The second half of the program travels to Latin America. Vollom-Matturro chose Rodrigo’s “Concerto de Aranjuez” after working with featured guitarist Abdihodzic when she guest conducted the Anchorage Civic Orchestra.

“The orchestra part of this concerto is absolutely gorgeous,” she said. “The musicians like this piece because it’s not too terribly challenging musically. Rhythmically it’s challenging. The third movement is typical Spanish music — two against three — it changes meter often, meaning two beats to a measure, three beats to a measure, changing every other measure.”

Finishing the program is Ginastera’s “Estancia Suite,” which is more modern-sounding than Rodrigo’s classical bent.

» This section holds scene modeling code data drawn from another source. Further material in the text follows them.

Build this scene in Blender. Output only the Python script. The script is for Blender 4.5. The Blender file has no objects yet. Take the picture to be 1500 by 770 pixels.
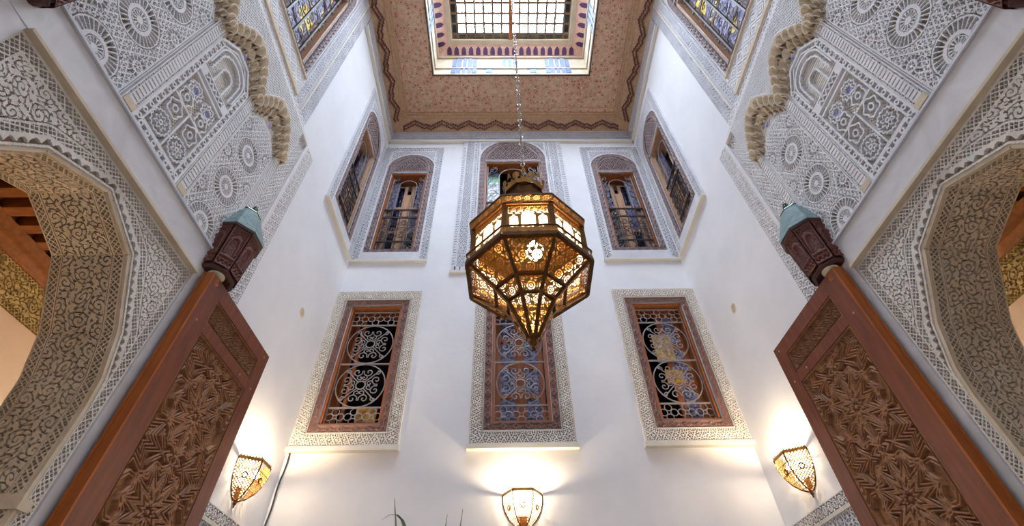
import bpy, math, random
import numpy as np
from mathutils import Matrix, Vector
PI = math.pi
random.seed(4)
SC = bpy.context.scene
COL = SC.collection

# ------------------------------------------------------------------ camera
def cam_axes(pitch, yaw, roll):
    p, y, r = map(math.radians, (pitch, yaw, roll))
    fw = np.array([math.sin(y)*math.cos(p), math.cos(y)*math.cos(p), math.sin(p)])
    rt = np.array([math.cos(y), -math.sin(y), 0.0]); up = np.cross(rt, fw)
    r2 = rt*math.cos(r)+up*math.sin(r); u2 = -rt*math.sin(r)+up*math.cos(r)
    return r2, u2, fw
r2, u2, fw = cam_axes(45.298, 1.409, -1.488)
cd = bpy.data.cameras.new('camera'); cam = bpy.data.objects.new('camera', cd); COL.objects.link(cam)
M4 = Matrix.Identity(4)
for i in range(3):
    M4[i][0] = r2[i]; M4[i][1] = u2[i]; M4[i][2] = -fw[i]
M4[0][3], M4[1][3], M4[2][3] = -0.144, 0.0, 1.5
cam.matrix_world = M4
cd.sensor_width = 36; cd.lens = 36*677.75/1500; cd.clip_start = 0.02
SC.camera = cam

# ------------------------------------------------------------------ light
SC.view_settings.view_transform = 'Standard'; SC.view_settings.look = 'None'
SC.view_settings.gamma = 1; SC.view_settings.use_curve_mapping = False
SC.view_settings.exposure = 0.0
w = bpy.data.worlds.new('world'); SC.world = w; w.use_nodes = True
bg = w.node_tree.nodes['Background']; bg.inputs[0].default_value = (0.84, 0.92, 1.0, 1); bg.inputs[1].default_value = 43.0
def light(name, typ, loc, energy, color, size=0.05, rot=(0, 0, 0), size_y=None, portal=False):
    l = bpy.data.lights.new(name, typ); l.energy = energy; l.color = color
    if typ == 'AREA':
        l.shape = 'RECTANGLE'; l.size = size; l.size_y = size_y or size
        if portal: l.cycles.is_portal = True
    else: l.shadow_soft_size = size
    o = bpy.data.objects.new(name, l); o.location = loc; o.rotation_euler = rot; COL.objects.link(o)
    return o
light('skylight_portal', 'AREA', (0, 1.6, 9.95), 0, (1, 1, 1), 2.3, size_y=2.7, portal=True)
light('left_room_lamp', 'POINT', (-3.3, 1.9, 2.6), 23, (1, .70, .42), .12)
light('right_room_lamp', 'POINT', (3.3, 1.9, 2.4), 6, (1, .68, .44), .12)

# ------------------------------------------------------------------ materials
def lin(h):
    h = h.lstrip('#'); c = [int(h[i:i+2], 16)/255 for i in (0, 2, 4)]
    return tuple(x/12.92 if x <= .04045 else ((x+.055)/1.055)**2.4 for x in c)+(1,)
def newmat(name):
    m = bpy.data.materials.new(name); m.use_nodes = True
    nt = m.node_tree; b = nt.nodes['Principled BSDF']; return m, nt, b
def texco(nt, scale=(1, 1, 1)):
    t = nt.nodes.new('ShaderNodeTexCoord'); mp = nt.nodes.new('ShaderNodeMapping')
    mp.inputs['Scale'].default_value = scale
    nt.links.new(t.outputs['Object'], mp.inputs[0]); return mp.outputs[0]
def ramp(nt, fac, stops, interp='LINEAR'):
    r = nt.nodes.new('ShaderNodeValToRGB'); r.color_ramp.interpolation = interp
    while len(r.color_ramp.elements) < len(stops): r.color_ramp.elements.new(.5)
    for e, (p, c) in zip(r.color_ramp.elements, stops):
        e.position = p; e.color = lin(c) if isinstance(c, str) else c
    nt.links.new(fac, r.inputs[0]); return r.outputs[0]
def noise(nt, co, sc, det=4, rough=.6, dist=0):
    n = nt.nodes.new('ShaderNodeTexNoise'); n.inputs['Scale'].default_value = sc
    n.inputs['Detail'].default_value = det; n.inputs['Roughness'].default_value = rough
    n.inputs['Distortion'].default_value = dist
    nt.links.new(co, n.inputs['Vector']); return n.outputs[0]
def bump(nt, b, h, s, d=.01):
    n = nt.nodes.new('ShaderNodeBump'); n.inputs['Strength'].default_value = s; n.inputs['Distance'].default_value = d
    nt.links.new(h, n.inputs['Height']); nt.links.new(n.outputs[0], b.inputs['Normal'])
def mat_noise(name, c1, c2, sc=3, rough=.8, scale=(1, 1, 1), bumps=0, bsc=40, metal=0, det=4, spec=.5, dist=0):
    m, nt, b = newmat(name); co = texco(nt, scale)
    f = noise(nt, co, sc, det, dist=dist)
    nt.links.new(ramp(nt, f, [(.3, c1), (.7, c2)]), b.inputs['Base Color'])
    b.inputs['Roughness'].default_value = rough; b.inputs['Metallic'].default_value = metal
    b.inputs['Specular IOR Level'].default_value = spec
    if bumps: bump(nt, b, noise(nt, co, bsc, 3), bumps)
    return m
PLASTER = mat_noise('white_plaster', '#E8E7EB', '#F3F2F5', 1.6, .85, bumps=.15, bsc=14)
STUCCO = mat_noise('carved_stucco', '#DDD3C8', '#F0E9E0', 6, .9, bumps=.2, bsc=90)
STUCCOW = mat_noise('pale_stucco', '#E2DEDE', '#F1EEEE', 6, .9, bumps=.2, bsc=90)
STUCCOG = mat_noise('grey_stucco', '#CFCED4', '#E2E1E6', 5, .9, bumps=.2, bsc=80)
TAN = mat_noise('tan_stucco', '#CDBB9F', '#E4D5BC', 5, .9, bumps=.2, bsc=80)
MUQ = mat_noise('ochre_muqarnas_plaster', '#D3BD9E', '#E6D5BC', 9, .9, bumps=.2, bsc=60)
MARBLE = mat_noise('white_marble', '#CFCBCB', '#E6E3E3', 3.5, .35, bumps=0, dist=1.2, det=8)
CREAM = mat_noise('cream_moulding', '#CDBF9F', '#DDD2B6', 4, .8)
SILL = mat_noise('sill_plaster', '#DAD3C6', '#E6E0D4', 4, .8)
DOORW = mat_noise('door_cedar', '#66301A', '#874524', 5, .42, scale=(6, 6, .7), bumps=.25, bsc=30, det=6)
DOORC = mat_noise('carved_cedar', '#80512F', '#A8754C', 6, .5, scale=(4, 4, 1), bumps=.2, bsc=40, det=6)
DOORE = mat_noise('lit_edge_cedar', '#94480F', '#B26218', 5, .45, scale=(6, 6, .7), bumps=.2, bsc=30)  # cedar with the warm light on the hinge edge put into its colour
FRAMEW = mat_noise('window_frame_wood', '#84706F', '#9E8A8A', 7, .6, scale=(1, 1, 1), bumps=.2, bsc=50)
FRAMER = mat_noise('window_frame_red_wood', '#74524A', '#8E6A60', 7, .6, bumps=.2, bsc=50)
LEAFW = mat_noise('shutter_wood', '#8F4A1E', '#B0662E', 6, .5, scale=(5, 5, .8), bumps=.15, bsc=30)
PALEW = mat_noise('pale_wood', '#B98C6C', '#CFA486', 6, .6, scale=(4, 4, .8))
DARKW = mat_noise('dark_carved_wood', '#3A1A14', '#552B22', 8, .5, bumps=.3, bsc=50)
CORBW = mat_noise('corbel_wood', '#562A20', '#774033', 9, .55, bumps=.3, bsc=60)
BEAMW = mat_noise('ceiling_beam_wood', '#7E4418', '#A0602A', 5, .5, scale=(1, 4, 4), bumps=.2, bsc=30)
DARK = mat_noise('painted_shade_black', '#0A0706', '#140E0C', 2, .9, spec=.1)  # near-black colour standing in for the unlit depth behind windows and fanlights
IRON = mat_noise('wrought_iron', '#3C3433', '#544A48', 20, .5, metal=.4, bumps=.1, bsc=90)
IRONG = mat_noise('grey_painted_iron', '#857C7C', '#A09A9C', 20, .5, metal=.1)
BRONZE = mat_noise('aged_brass', '#8F6226', '#BE8C40', 18, .42, metal=.55, bumps=.2, bsc=120)
BRASSD = mat_noise('dark_brass', '#4E3014', '#6E4A22', 20, .4, metal=.85, bumps=.2, bsc=120)
CHAINM = mat_noise('chain_metal', '#8E8378', '#B5AAA0', 20, .4, metal=.7)
TILEB = mat_noise('celadon_glazed_tile', '#7E9CA0', '#A9BFC1', 25, .3)
TILEG = mat_noise('green_glazed_tile', '#123F22', '#1E6034', 20, .2)
CABLE = mat_noise('dark_cable', '#1E2130', '#2C3040', 20, .5)
LEAFG = mat_noise('palm_leaf', '#747C64', '#9AA288', 12, .5)
TERRA = mat_noise('terracotta', '#8E4B2C', '#A85F3B', 8, .8)
ROOMWALL = mat_noise('side_room_plaster', '#B9926A', '#C7A27A', 1.5, .85)
GOLDST = mat_noise('gilded_frieze', '#8A6A2E', '#B08D48', 14, .6, bumps=.3, bsc=80)
FLOORM = mat_noise('floor_marble', '#B9B2AA', '#D3CDC6', 2, .3, dist=1)
BLUEP = mat_noise('blue_star_paint', '#8A8FD8', '#A8ACE4', 20, .6)
WELLB = mat_noise('blue_grey_well_paint', '#5F6F92', '#7A88A8', 14, .8)
WELLC = mat_noise('cream_well_paint', '#B8AA94', '#CDBFAA', 6, .8)
PURPLE = mat_noise('purple_niche_paint', '#3A163E', '#4C2252', 9, .7)
PINK = mat_noise('rose_painted_wood', '#C79A86', '#DDB9A8', 16, .7)
BARM = mat_noise('rusty_glazing_bar', '#6A4E38', '#80644A', 12, .8)
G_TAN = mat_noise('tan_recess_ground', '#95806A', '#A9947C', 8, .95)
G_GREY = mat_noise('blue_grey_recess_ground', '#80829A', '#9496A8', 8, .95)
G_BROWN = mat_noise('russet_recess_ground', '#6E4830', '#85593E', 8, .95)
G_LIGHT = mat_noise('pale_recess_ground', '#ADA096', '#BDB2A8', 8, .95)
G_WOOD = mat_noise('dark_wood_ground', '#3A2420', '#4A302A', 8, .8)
TEETHD = mat_noise('dark_cornice_wood', '#553026', '#6B4034', 26, .7)
TEETHM = mat_noise('painted_cornice_wood', '#7A4638', '#C99C80', 26, .7, det=2)
LEDGEM = mat_noise('cornice_ledge_wood', '#B8906C', '#D0AC8A', 10, .7, scale=(2, 2, 2))

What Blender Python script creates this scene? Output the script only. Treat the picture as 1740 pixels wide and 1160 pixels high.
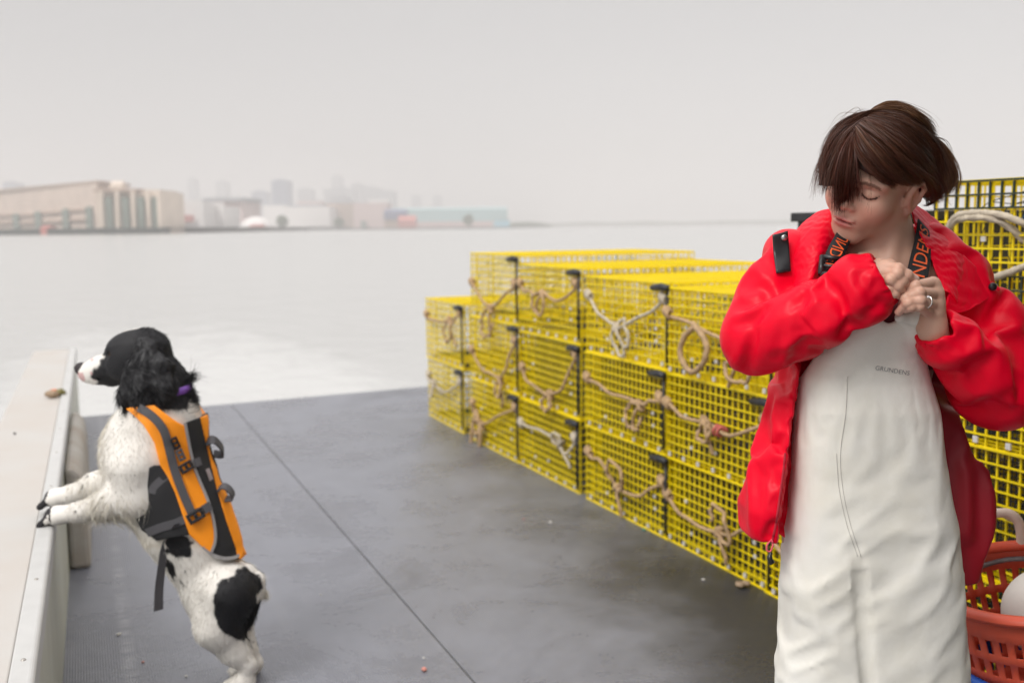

And what does “modern” mean here? Full of surprises, in this case.

“The first movement is very rhythmic and very — interesting, is, I guess, a good word. It is a great piece of music and it’s very lively,” Vollom-Matturro said. “The second movement is beautiful with a flute solo and a violin solo with the strings playing arpeggios and they sound like a harp. And the third movement’s just — weird. That’s basically all I can say about that. It is so fun and so weird. And then the last movement, wow. Just hold on because it’s crazy.”

In today’s day and technological age it’s easy to get a digital preview of the music, and that’s fine. The orchestra offers a preconcert lecture 45 minutes before the performance for just that reason — to offer more information and familiarity with the music so it can be better enjoyed during the concert. But don’t forget the true wow factor in classical music — the experience of hearing it live.

“This sounds lovely on recordings,” said Jack Will, violinist with the orchestra. “But being there live and hearing a live orchestra and live brass and being able to feel the music, it’s quite an experience.”

The Kenai Peninsula Orchestra’s Summer Music Festival Gala Concert will be held at 7:30 p.m. Saturday at the Renee C. Henderson Auditorium at Kenai Central High School, with a preconcert lecture 45 minutes before the performance. Tickets are available at the door, and online at www.kpoalaska.com.